They would still know about mass but for them it would just be a property of matter that determines how strongly it reacts to force.

Their model of how force works would be that for each kind of force there is some kind of charge. How much of that kind of force you have between two bodies is determined by how much of that kind of charge each has and how far apart they are.

How each body responds to that force is determined by its mass.

Mass and charge are independent for all of their known forces. You can have two bodies with the same mass but different charge for a given kind force, or two bodies with the same charge for that force but different mass.

Eventually they would discover gravity and I think it would immediately stand out as fundamentally different from the other forces because its charge is not independent of mass. You double the gravitational charge on a body you also double its mass. You double its mass you also double its gravitational charge.



Yes. This is the property that makes gravity special and the property that makes tests of gravity challenging. It is known, in a different context, as the Equivalence Principle. Einstein referred to it as his "happiest idea". It is a postulate upon which General Relativity rests.

I've spent a meaningful chunk of my life working toward improved EP tests. So far, humans have been able to test it to the ~10^-14 level, with no violations yet discovered.


Are there any other examples of "equivalence principles" in physics?


As an experimentalist, other similar null searches are the search for proton decay, the search for fractional charge, the search for electric-dipole-moments (of electrons, neutrons, atoms, etc.), tests of lorentz symmetry, tests of the unitarity of the CKM matrix, the search for Majorana neutrinos, etc.

The lack of proton decay is first on that list for a reason. Nobody really knows why protons are so stable.


Well, that depends on what you take to be the defining novelty of the equivalence principle, no?

So there are other forces that scale like the mass, most notably fictitious forces -- like centrifugal and Coriolis forces.
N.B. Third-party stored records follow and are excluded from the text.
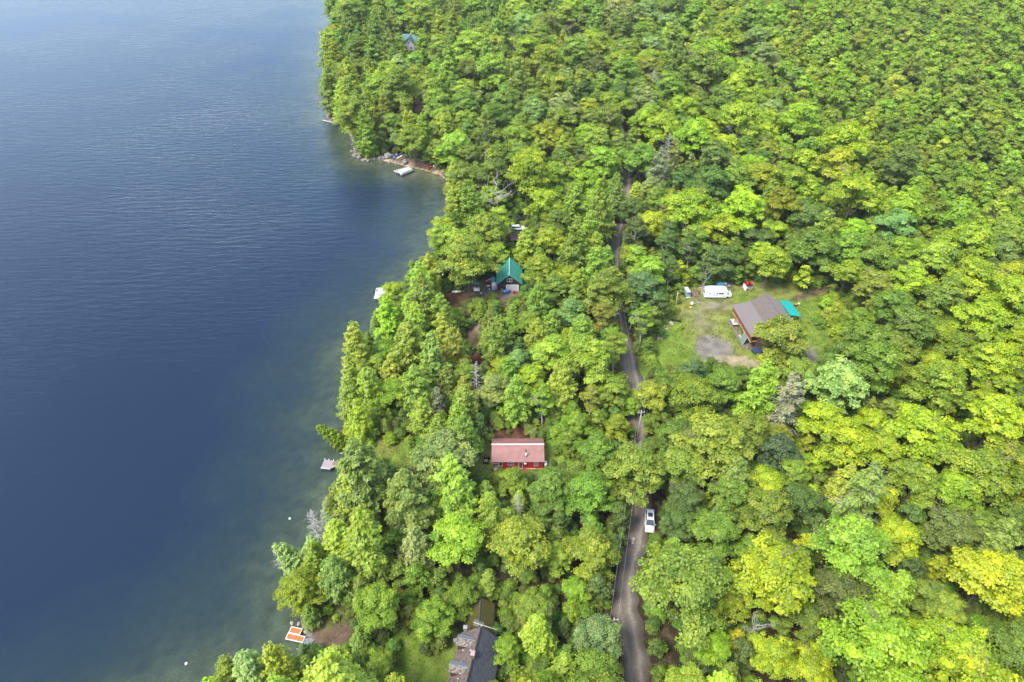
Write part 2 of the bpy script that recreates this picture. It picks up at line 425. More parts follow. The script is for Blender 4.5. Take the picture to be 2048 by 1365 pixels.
# ------------------------------------------------------------------ lake
wx = axis_steps(-1400, -150, 0, 60, 3.0); wy = axis_steps(-150, 40, 330, 2400, 3.0)
ax_, ay_ = np.meshgrid(wx, wy); wp = np.stack([ax_.ravel(), ay_.ravel()], 1)
wd = -shore_dist(wp)
ii = np.arange(len(wp)).reshape(len(wy), len(wx))
WF = np.stack([ii[:-1, :-1], ii[:-1, 1:], ii[1:, 1:], ii[1:, :-1]], -1).reshape(-1, 4)
WF = WF[(wd[WF] > -9).any(1)]
def water_mat():
    m = bpy.data.materials.new('lake_water'); nt, N, L, out = nodes(m)
    tc = N.new('ShaderNodeTexCoord')
    at = N.new('ShaderNodeAttribute'); at.attribute_name = 'offshore'
    # how much of the bed still shows, broken up by drifts of weed
    nz = N.new('ShaderNodeTexNoise'); nz.inputs['Scale'].default_value = .06; nz.inputs['Detail'].default_value = 6
    L.new(tc.outputs['Object'], nz.inputs['Vector'])
    ad = N.new('ShaderNodeMath'); ad.operation = 'MULTIPLY_ADD'; ad.inputs[1].default_value = 26; ad.inputs[2].default_value = -13
    L.new(nz.outputs['Fac'], ad.inputs[0])
    sm = N.new('ShaderNodeMath'); sm.operation = 'ADD'; L.new(at.outputs['Fac'], sm.inputs[0]); L.new(ad.outputs[0], sm.inputs[1])
    cr = N.new('ShaderNodeValToRGB'); e = cr.color_ramp.elements
    mr = N.new('ShaderNodeMapRange'); mr.inputs[1].default_value = -4; mr.inputs[2].default_value = 32
    L.new(sm.outputs[0], mr.inputs[0]); L.new(mr.outputs[0], cr.inputs[0])
    e[0].position = 0; e[0].color = (.10, .10, .10, 1); e[1].position = 1; e[1].color = (.985, .985, .985, 1)
    k = e.new(.25); k.color = (.36, .36, .36, 1); k = e.new(.6); k.color = (.78, .78, .78, 1)
    # body colour: grey green over the shelf, navy out in the lake
    cc = N.new('ShaderNodeValToRGB'); e = cc.color_ramp.elements
    e[0].position = 0.05; e[0].color = (.040, .052, .042, 1); e[1].position = 1; e[1].color = (.0068, .0165, .0350, 1)
    k = e.new(.45); k.color = (.016, .034, .040, 1)
    L.new(mr.outputs[0], cc.inputs[0])
    df = N.new('ShaderNodeBsdfDiffuse'); L.new(cc.outputs[0], df.inputs[0])
    tr = N.new('ShaderNodeBsdfTransparent'); tr.inputs[0].default_value = (.62, .72, .66, 1)
    body = N.new('ShaderNodeMixShader'); L.new(cr.outputs[0], body.inputs[0]); L.new(tr.outputs[0], body.inputs[1]); L.new(df.outputs[0], body.inputs[2])
    gl = N.new('ShaderNodeBsdfGlossy'); gl.inputs['Roughness'].default_value = .09; gl.inputs['Color'].default_value = (.62, .74, .88, 1)
    fr = N.new('ShaderNodeFresnel'); fr.inputs['IOR'].default_value = 1.333
    # ripples: two crossing wave trains plus chop
    mp = N.new('ShaderNodeMapping'); mp.inputs['Rotation'].default_value = (0, 0, R(-14)); mp.inputs['Scale'].default_value = (.22, 1, 1)
    L.new(tc.outputs['Object'], mp.inputs[0])
    wv = N.new('ShaderNodeTexNoise'); wv.inputs['Scale'].default_value = .62; wv.inputs['Detail'].default_value = 4; wv.inputs['Roughness'].default_value = .55
    L.new(mp.outputs[0], wv.inputs['Vector'])
    ch = N.new('ShaderNodeTexNoise'); ch.inputs['Scale'].default_value = 2.2; ch.inputs['Detail'].default_value = 3
    L.new(mp.outputs[0], ch.inputs['Vector'])
    s2 = N.new('ShaderNodeMath'); s2.operation = 'MULTIPLY_ADD'; s2.inputs[1].default_value = .3
    L.new(ch.outputs['Fac'], s2.inputs[0]); L.new(wv.outputs['Fac'], s2.inputs[2])
    # wind lanes: patches where the chop is stronger
    wz = N.new('ShaderNodeTexNoise'); wz.inputs['Scale'].default_value = .012; wz.inputs['Detail'].default_value = 3
    L.new(tc.outputs['Object'], wz.inputs['Vector'])
    wr = N.new('ShaderNodeMapRange'); wr.inputs[1].default_value = .35; wr.inputs[2].default_value = .65; wr.inputs[3].default_value = .35; wr.inputs[4].default_value = 1.1
    L.new(wz.outputs['Fac'], wr.inputs[0])
    sx = N.new('ShaderNodeSeparateXYZ'); L.new(tc.outputs['Object'], sx.inputs[0])      # the near water lies in the lee of the wooded shore
    le = N.new('ShaderNodeMapRange'); le.inputs[1].default_value = 60; le.inputs[2].default_value = 190; le.inputs[3].default_value = .25; le.inputs[4].default_value = .62
    L.new(sx.outputs['Y'], le.inputs[0])
    lm = N.new('ShaderNodeMath'); lm.operation = 'MULTIPLY'; L.new(le.outputs[0], lm.inputs[0]); L.new(wr.outputs[0], lm.inputs[1])
    bp = N.new('ShaderNodeBump'); bp.inputs['Distance'].default_value = .62; L.new(lm.outputs[0], bp.inputs['Strength'])
    L.new(s2.outputs[0], bp.inputs['Height'])
    L.new(bp.outputs[0], gl.inputs['Normal']); L.new(bp.outputs[0], fr.inputs['Normal'])
    mx = N.new('ShaderNodeMixShader'); L.new(fr.outputs[0], mx.inputs[0]); L.new(body.outputs[0], mx.inputs[1]); L.new(gl.outputs[0], mx.inputs[2])
    L.new(mx.outputs[0], out.inputs[0])
    return m
me = np_mesh('lake', np.column_stack([wp, np.full(len(wp), 0.0)]), WF, [water_mat()], True, {'offshore': ('POINT', 'FLOAT', wd)})
lake = link(bpy.data.objects.new('lake', me)); tag(lake, kind='structure')

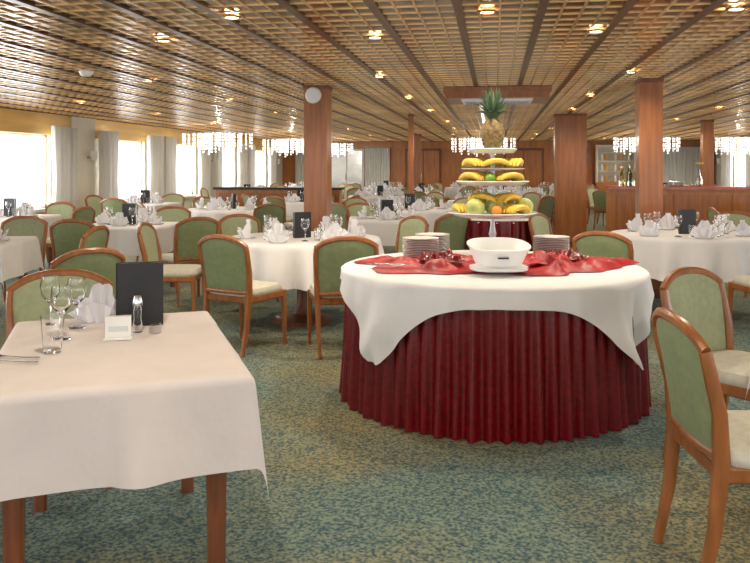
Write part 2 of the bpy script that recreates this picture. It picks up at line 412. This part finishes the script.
def table(pos,rz=0,rnd_=False):
    global tn; tn+=1
    blocked.append((pos[0],pos[1],1.0 if rnd_ else .78))
    if rnd_: o=obj('dining_table',RRT,pos,rz); obj('tablecloth',RRC,parent=o); S=S6[tn%2]; z=.7515
    else: o=obj('dining_table',RT,pos,rz); obj('tablecloth',RC,parent=o); S=S4[tn%3]; z=.7525
    for nm,me in zip(('folded_napkins','wine_glasses','menu_holder'),S):
        obj(nm,me,(pos[0],pos[1],z),rz+(0.3*tn if rnd_ else 0))
    return o

# --- left foreground table
FT,FC=rect_table(.38,.56,.29,'clothpink',2.3,dens=.015,cor=.10)
frz=YAW(-.324,.946); fpos=P(-.925,2.80)
o=obj('dining_table',FT,fpos,frz); obj('tablecloth',FC,parent=o)
ZT_=.7525
b=MB(); glass(b,0,0,0,1.0); g1=b.mesh('wine_glass'); b=MB(); glass(b,0,0,0,1.15,tall=False); g2=b.mesh('water_tumbler')
obj('wine_glass',g1,P(-1.15,2.86,ZT_)); obj('water_tumbler',g2,P(-1.10,2.66,ZT_)); obj('wine_glass',g1,P(-1.17,3.06,ZT_)); obj('wine_glass',g1,P(-1.30,3.12,ZT_))
b=MB(); menu(b,0,0,0,0,.18,.25); obj('menu_holder',b.mesh('menu_holder'),P(-.94,3.12,ZT_),A+.25)
b=MB(); b.lathe([(.018,0),(.02,.02),(.014,.05),(.017,.08),(.012,.1)],'glass',16); b.lathe([(.0185,.1),(.02,.115),(.012,.14),(.001,.145)],'steel',16); obj('pepper_mill',b.mesh('pepper_mill'),P(-.91,2.99,ZT_))
b=MB()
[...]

Indeed one way to describe the equivalence principle in general relativity would be to say "gravity is a fictitious force that you feel in coordinates that are not in the proper inertial state, which you'd call free-fall." Most of the other structure is just given by special relativity, which says that whenever you accelerate in any direction, clocks ahead of you seem to tick faster in proportion to your acceleration and their distance from you; and clocks behind, slower (until a sort of "wall of death" at x = -c²/a where clocks appear to stop ticking, a so-called "event horizon"). To first order this is the only thing that is novel about special relativity and all of the other effects can be derived from it. So if you are listening to the equivalence principle and it says that you are accelerating upward by virtue of remaining on the surface of a planet, rather than being in free-fall downward, then you can immediately understand that there must be a gravitational time dilation of your clocks relative to the clocks out in space that you see ticking faster, and in turn you would also see dilation of the clocks that are at a lower altitude than you are.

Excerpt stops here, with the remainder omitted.